I'll explain my experience with the different models and rail pressure vs HP. on a stock CP3 average fuel system in decent shape.
I like to think of a teter-toter. Pulse width on one side and pressure on the other side. You have to find the balance for most available HP.
As was posted earlier; the LB7/LLY trucks will be happy making 19k rail pressure on a big fueling tune. Would it make more HP with more pressure? heck yeah. The LBZ/LMM trucks that low limit of balance is 23,500-24,000. Anything below that and you will start dropping HP fast.
My big tunes 3100-3200us on stock injector/stock cp3 trucks have that as the max and when rail pressure drops, so does the pulse. This way the ecm should fine the balance of pulse to pressure. If the system can't keep up at 3100us than as the pressure drops, the pulse will be pulled back.

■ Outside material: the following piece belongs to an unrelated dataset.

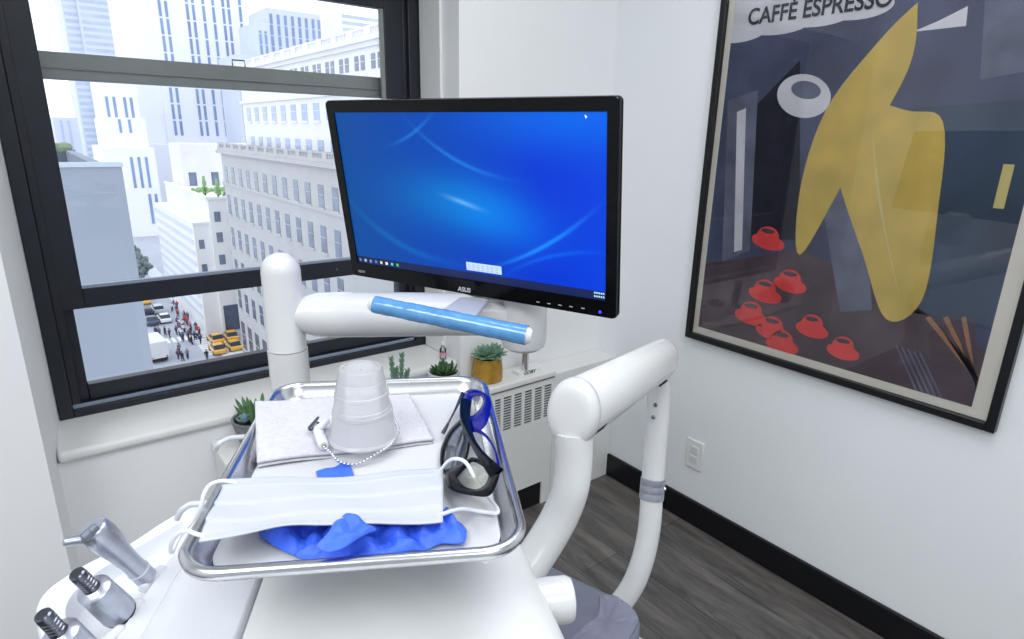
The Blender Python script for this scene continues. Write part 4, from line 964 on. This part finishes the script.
def dwin(x, y0, y1, z0, z1, m, sill=True):
    global cnt
    g = G(); ebb(g, x-0.06, x+0.3, y0, y1, z0, z1, 0)
    ebb(g, x-0.10, x, y0, y1, z0+(z1-z0)*0.55, z0+(z1-z0)*0.58, 1)
    if sill: ebb(g, x-0.22, x+0.1, y0-0.25, y1+0.25, z0-0.35, z0, 2)
    if cnt < 95: g.build('window', m, ds, smooth=False)
    else: rest.add(g.v, g.f); rest.m[-len(g.m):] = g.m
    cnt += 1
for z0, z1, rows in ((-10.75,-7.5,14), (-17.5,-13.5,14), (-24.6,-20.5,12)):
    for k in range(rows): yc = 142.6-5.33*k; dwin(34, yc-1.1, yc+1.1, z0, z1, [m_win, m_lime, m_lime])
for k in range(11): yc = 132.6-5.1*k; dwin(37, yc-1.35, yc+1.1, 1.55, 4.1, [m_winl, m_lime2, m_lime2])
for k in range(11): yc = 131.5-5.1*k; dwin(37, yc-1.2, yc+1.2, -3.2, -1.3, [m_winl, m_lime2, m_lime2], False)
for k in range(11):
    yc = 120.5-5.0*k
    for d_ in (-0.95, 0.95): dwin(37, yc+d_-0.6, yc+d_+0.6, 7.7, 9.5, [m_win, m_lime2, m_lime2], False)
for k in range(16): yc = 142.6-5.33*k; dwin(34, yc-1.1, yc+1.1, -31.7, -27.5, [m_wind, m_lime, m_lime])
for k in range(16): yc = 142.6-5.33*k; dwin(34, yc-1.1, yc+1.1, -38.6, -34.5, [m_wind, m_lime, m_lime])
for k in range(16): yc = 142.6-5.33*k; dwin(34, yc-1.4, yc+1.4, -48.6, -42, [m_wind, m_lime, m_lime])
tag(rest.build('window_rows', [m_wind, m_lime, m_lime], ds, smooth=False), kind='stuff')

# white corner building with terraces
wb = thing('corner_building', E(45, 190, ZG), 'white stepped corner building with roof terraces across the side street', 'building')
g = G(); ebb(g, 33.6, 60, 161, 216, ZG, -16.0); ebb(g, 30.0, 33.6, 162.5, 216, ZG, -21.9); g.build('wall', m_lime2, wb, smooth=False)
g = G(); ebb(g, 29.8, 33.8, 162.2, 163, -22.1, -21.6); ebb(g, 33.4, 60, 160.7, 161.4, -16.2, -15.6); ebb(g, 33.4, 34, 161, 216, -16.2, -15.6); g.build('parapet', m_lime2, wb, smooth=False)
g = G(); ebb(g, 36, 60, 200, 216, -16, -4.3); g.build('penthouse', m_lime2, wb, smooth=False)
for x, z in ((35.3,-26.5),(35.3,-21.5),(38.4,-26.5),(38.4,-21.5),(35.3,-32),(38.4,-32),(35.3,-37),(38.4,-37)):
    g = G(); ebb(g, x-0.7, x+0.7, 160.9, 161.3, z, z+2.4); g.build('window', m_win, wb, smooth=False)
for x in (31.4,):
    for z in (-28,-34): g = G(); ebb(g, x-0.6, x+0.6, 162.4, 162.8, z, z+2.2); g.build('window', m_win, wb, smooth=False)
for x in (38.5, 44.5): g = G(); ebb(g, x-1, x+1, 199.9, 200.3, -16, -12.2); g.build('terrace_door', m_win, wb, smooth=False)
g = G(); ebb(g, 34.2, 38.6, 160.8, 161.3, -49, -42.5); ebb(g, 39.4, 43.5, 160.8, 161.3, -49, -42.5); g.build('shop_window', m_wind, wb, smooth=False)
for i in range(9):
    z = -24.5-2.7*i; g = G(); ebb(g, 29.85, 30.2, 164, 215, z, z+1.2); g.build('window_band', mat('band_pale', (205,212,228), 0.6), wb, smooth=False)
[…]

I have tested this over many years and many trucks on the dyno and the track. If the truck can't keep this balance of pressure to pulse, then the fuel system most likely needs some attention. Here is a write I did that may help.
http://atptrucks.com/blog/fuel-rail-pressure-is-low-now-what
I don't recommend adding a second CP3 without tuning adjustment on a stock engine. This will now make a 3200us tune to run at 26k psi. Big HP, enough to kill a stock block. I will adjust the tuning as per a customers request for HP after explaining the possible failures. Most choose to lower pulse to a more sane level and have the 26k psi.
Hopefully this helps a bit explain how I think of things. Basically I build tuning from many years of experience on what the average truck (and customer) can handle. Fine tuning can be done to optimize each set-up and needs.